U.S. retailers Walmart and Sam’s Club have announced plans to merge their corporate supply chain teams.
Walmart U.S. Executive Vice President of Supply Chain Operations David Guggina said in a memo that the change will enable the two companies to benefit from a more streamlined product sourcing strategy and better leverage available infrastructure, according to Business Insider.
As a result, the joint supply chain will be “future-ready to serve both Sam’s Club and Walmart for the long term,” Guggina said.
“We’ve been making strategic investments in data, increasingly intelligent software, and robotics to increase capacity, accuracy, and speed of fulfillment,” he said.
A Sam’s Club spokesperson said the merger will give employees seamless access to Walmart’s enterprise resources and will provide a clearer career path within the company, according to Supermarket News.

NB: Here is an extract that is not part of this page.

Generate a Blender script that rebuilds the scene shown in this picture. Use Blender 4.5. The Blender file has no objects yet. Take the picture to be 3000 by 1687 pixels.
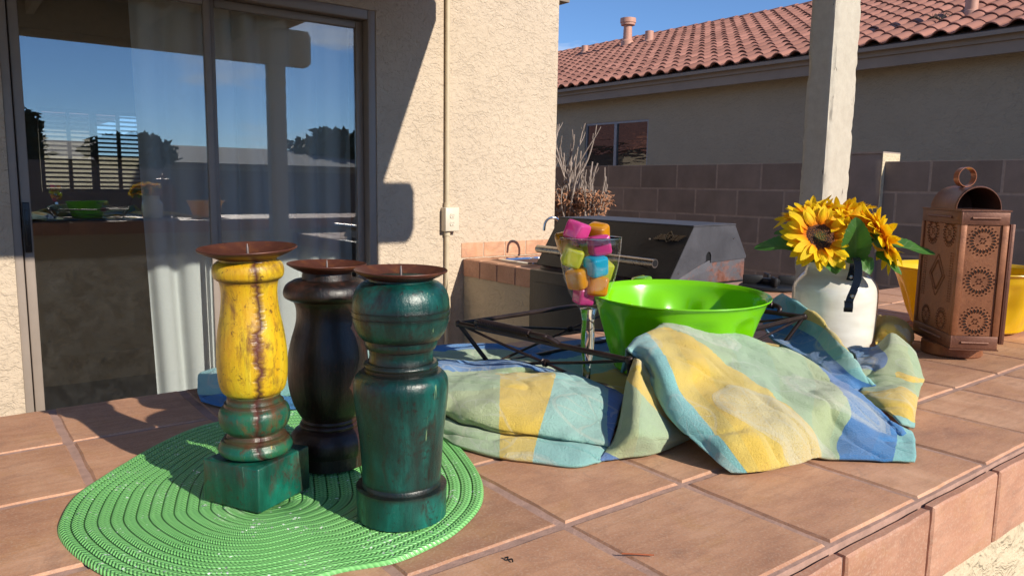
import bpy, bmesh, math, random
import numpy as np
from mathutils import Vector, Matrix, noise
random.seed(7)
R = math.radians
S = bpy.context.scene
COL = S.collection
# ------------------------------------------------------------------ camera
cam_d = bpy.data.cameras.new('camera'); cam = bpy.data.objects.new('camera', cam_d); COL.objects.link(cam); S.camera = cam
CAM = Vector((0.0, 0.0, 0.28))
yaw, pitch, roll = 0.914767, 0.135157, 0.0152523
fwd = Vector((math.cos(yaw)*math.cos(pitch), math.sin(yaw)*math.cos(pitch), -math.sin(pitch)))
rt = Vector((math.sin(yaw), -math.cos(yaw), 0.0)); up = rt.cross(fwd)
r2 = rt*math.cos(roll) + up*math.sin(roll); u2 = up*math.cos(roll) - rt*math.sin(roll)
cam.matrix_world = Matrix(((r2.x, u2.x, -fwd.x, CAM.x), (r2.y, u2.y, -fwd.y, CAM.y), (r2.z, u2.z, -fwd.z, CAM.z), (0, 0, 0, 1)))
cam_d.sensor_width = 36.0; cam_d.lens = 26.55; cam_d.clip_start = 0.02; cam_d.clip_end = 2000
# ------------------------------------------------------------------ sky and sun
SUN_DIR = Vector((0.196, -1.0, 0.529)).normalized()
elev = math.asin(SUN_DIR.z)
W = bpy.data.worlds.new('World'); S.world = W; W.use_nodes = True
wn = W.node_tree; wn.nodes.clear()
def WN(t): return wn.nodes.new(t)
sky = WN('ShaderNodeTexSky'); sky.sky_type = 'NISHITA'; sky.sun_disc = False
sky.sun_elevation = elev; sky.sun_rotation = math.atan2(SUN_DIR.x, SUN_DIR.y)
sky.altitude = 2500; sky.air_density = 1.0; sky.dust_density = 0.0; sky.ozone_density = 6.0
tc = WN('ShaderNodeTexCoord')
mp = WN('ShaderNodeMapping'); mp.inputs['Scale'].default_value = (1, 1, 5.5); mp.inputs['Location'].default_value = (2.3, 0.6, 0.4)
cn = WN('ShaderNodeTexNoise'); cn.inputs['Scale'].default_value = 3.2; cn.inputs['Detail'].default_value = 8; cn.inputs['Roughness'].default_value = 0.58
cr = WN('ShaderNodeValToRGB'); cr.color_ramp.elements[0].position = 0.555; cr.color_ramp.elements[1].position = 0.70
cr.color_ramp.elements[0].color = (0, 0, 0, 1); cr.color_ramp.elements[1].color = (0.7, 0.7, 0.7, 1)
mx = WN('ShaderNodeMix'); mx.data_type = 'RGBA'
mx.inputs[7].default_value = (7.5, 7.3, 7.1, 1)
bg = WN('ShaderNodeBackground'); bg.inputs['Strength'].default_value = 0.10
wo = WN('ShaderNodeOutputWorld')
wn.links.new(tc.outputs['Generated'], mp.inputs['Vector']); wn.links.new(mp.outputs['Vector'], cn.inputs['Vector'])
wn.links.new(cn.outputs['Fac'], cr.inputs['Fac']); wn.links.new(cr.outputs['Color'], mx.inputs[0])
wn.links.new(sky.outputs['Color'], mx.inputs[6]); wn.links.new(mx.outputs[2], bg.inputs['Color'])
wn.links.new(bg.outputs[0], wo.inputs['Surface'])
sl = bpy.data.lights.new('sun', 'SUN'); sl.energy = 3.8; sl.angle = R(0.53); sl.color = (1.0, 0.92, 0.79)
so = bpy.data.objects.new('sun', sl); COL.objects.link(so); so.location = (2, -8, 6)
so.rotation_euler = (-SUN_DIR).to_track_quat('-Z', 'Y').to_euler()
vs = S.view_settings; vs.view_transform = 'Standard'; vs.look = 'None'; vs.gamma = 1.0; vs.exposure = 0.62; vs.use_curve_mapping = False
S.render.engine = 'CYCLES'
S.cycles.max_bounces = 10; S.cycles.transparent_max_bounces = 24; S.cycles.transmission_bounces = 8
S.cycles.caustics_refractive = False; S.cycles.caustics_reflective = False

# ------------------------------------------------------------------ helpers
def tagp(o, label=None, cat=None, group=None, kind=None):
    if label: o['label'] = label
    if cat: o['category'] = cat
    if group: o['group'] = group
    if kind: o['kind'] = kind
    return o
def empty(name, loc, label=None, cat=None, group=None):
    o = bpy.data.objects.new(name, None); o.location = loc; o.empty_display_size = 0.05; COL.objects.link(o)
    return tagp(o, label, cat, group)
def link(name, me, parent=None, loc=None, rot=None):
    """link mesh data as an object; world coordinates are kept when the parent is a moved empty"""
    o = bpy.data.objects.new(name, me); COL.objects.link(o)
    if parent is not None:
        o.parent = parent
        o.matrix_parent_inverse = Matrix.Identity(4)
        pl = world_loc(parent)
        o.location = (Vector(loc) if loc is not None else Vector((0, 0, 0))) - pl
    elif loc is not None: o.location = loc
    if rot is not None: o.rotation_euler = rot
    return o
def world_loc(o):
    v = Vector(o.location)
    return v + world_loc(o.parent) if o.parent else v
class MB:
    """collects geometry in world coordinates and links it as ONE mesh object"""
    def __init__(s): s.v = []; s.f = []; s.uv = None
    def add(s, vs, fs):
        n = len(s.v); s.v += [tuple(p) for p in vs]; s.f += [tuple(i+n for i in f) for f in fs]; return s
    def box(s, x0, x1, y0, y1, z0, z1):
        return s.add([(x0,y0,z0),(x1,y0,z0),(x1,y1,z0),(x0,y1,z0),(x0,y0,z1),(x1,y0,z1),(x1,y1,z1),(x0,y1,z1)],
                     [(0,3,2,1),(4,5,6,7),(0,1,5,4),(1,2,6,5),(2,3,7,6),(3,0,4,7)])
    def prism_y(s, prof, y0, y1):
        n = len(prof); vs = [(x, y0, z) for x, z in prof] + [(x, y1, z) for x, z in prof]
        fs = [tuple(range(n-1, -1, -1)), tuple(range(n, 2*n))] + [(i, (i+1) % n, (i+1) % n+n, i+n) for i in range(n)]
        return s.add(vs, fs)
    def lathe(s, prof, cx=0, cy=0, z0=0, seg=48, fn=None, M=None):
        vs = []; fs = []; n = len(prof)
        for i, (r, z) in enumerate(prof):
            for k in range(seg):
                a = 2*math.pi*k/seg; rr = fn(r, z, a) if fn else r
                vs.append((rr*math.cos(a), rr*math.sin(a), z))
        for i in range(n-1):
            for k in range(seg):
                a, b = i*seg+k, i*seg+(k+1) % seg; fs.append((a, b, b+seg, a+seg))
        if prof[0][0] > 1e-5: fs.append(tuple(range(seg-1, -1, -1)))
        if prof[-1][0] > 1e-5: fs.append(tuple(range((n-1)*seg, n*seg)))
        if M is None: M = Matrix.Identity(4)
        M2 = Matrix.Translation((cx, cy, z0)) @ M
        return s.add([tuple(M2 @ Vector(p)) for p in vs], fs)
    def tube(s, pts, r, seg=10, closed=False, cap=True):
        P = [Vector(p) for p in pts]; n = len(P); vs = []; fs = []
        rr = r if hasattr(r, '__len__') else [r]*n
        prev = None
        for i, p in enumerate(P):
            if closed: t = (P[(i+1) % n]-P[i-1])
            else: t = P[min(i+1, n-1)]-P[max(i-1, 0)]
            t = t.normalized() if t.length > 1e-9 else Vector((0, 0, 1))
            if prev is None:
                a = Vector((0, 0, 1)) if abs(t.z) < 0.9 else Vector((1, 0, 0))
                nrm = t.cross(a).normalized()
            else: nrm = (prev - t*prev.dot(t)).normalized()
            prev = nrm; b = t.cross(nrm)
            for k in range(seg):
                a = 2*math.pi*k/seg; vs.append(tuple(p + (nrm*math.cos(a)+b*math.sin(a))*rr[i]))
        m = n if closed else n-1
        for i in range(m):
            j = (i+1) % n
            for k in range(seg):
                k2 = (k+1) % seg; fs.append((i*seg+k, i*seg+k2, j*seg+k2, j*seg+k))
        if cap and not closed:
            fs.append(tuple(range(seg-1, -1, -1))); fs.append(tuple(range((n-1)*seg, n*seg)))
        return s.add(vs, fs)
    def mesh(s, name, mat, smooth=False, ang=40):
        me = bpy.data.meshes.new(name); me.from_pydata(s.v, [], s.f)
        mats = mat if isinstance(mat, (list, tuple)) else [mat]
        for m in mats: me.materials.append(m)
        me.update()
        bm = bmesh.new(); bm.from_mesh(me); bmesh.ops.recalc_face_normals(bm, faces=bm.faces); bm.to_mesh(me); bm.free()
        if smooth:
            me.polygons.foreach_set('use_smooth', [True]*len(me.polygons))
            if ang: me.set_sharp_from_angle(angle=R(ang))
        return me
    def build(s, name, mat, parent=None, smooth=False, ang=40, bevel=0, bseg=2):
        """origin at the middle of the bottom of the piece"""
        V = np.array(s.v); o0 = Vector(((V[:,0].min()+V[:,0].max())/2, (V[:,1].min()+V[:,1].max())/2, V[:,2].min()))
        s.v = [tuple(Vector(p)-o0) for p in s.v]
        me = s.mesh(name, mat, smooth, ang)
        if bevel:
            bm = bmesh.new(); bm.from_mesh(me)
            bmesh.ops.bevel(bm, geom=[e for e in bm.edges if e.calc_face_angle(0) > R(30)], offset=bevel, segments=bseg, affect='EDGES', profile=0.5)
            bm.to_mesh(me); bm.free()
            me.polygons.foreach_set('use_smooth', [True]*len(me.polygons)); me.set_sharp_from_angle(angle=R(50))
        return link(name, me, parent, o0)
def spline(pts, n=8, closed=False):
    P = [Vector(p) for p in pts]; N = len(P); out = []
    rng = range(N) if closed else range(N-1)
    for i in rng:
        p0 = P[i-1] if (closed or i > 0) else P[0]*2-P[1]
        p1 = P[i]; p2 = P[(i+1) % N]
        p3 = P[(i+2) % N] if (closed or i+2 < N) else p2*2-p1
        for k in range(n):
            t = k/n
            out.append(0.5*((2*p1)+(p2-p0)*t+(2*p0-5*p1+4*p2-p3)*t*t+(3*p1-p0-3*p2+p3)*t**3))
    if not closed: out.append(P[-1].copy())
    return out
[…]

As of now, no jobs are expected to be lost as a result of the transition.
In addition to efforts to become more efficient in recent years, including through this most recent move, Walmart has continued to gain a larger market share of the U.S. retail market and grow its sales.
The retailer recently reported its global revenue was up 4.8 percent in the second quarter of its 2025 fiscal year, totaling USD 169.3 billion (EUR 152 billion).
Walmart U.S. net sales rose 4.1 percent to USD 115.3 billion (EUR 103.5 billion) in the period, while Sam’s Club’s sales inclined 4.7 percent to USD 22.9 billion (EUR 20.6 billion).
Walmart’s U.S. e-commerce sales surged 22 percent in the quarter, led by store pickup and delivery. During Q2 2024, the retailer announced it had captured a record 37 percent of the U.S. online grocery market.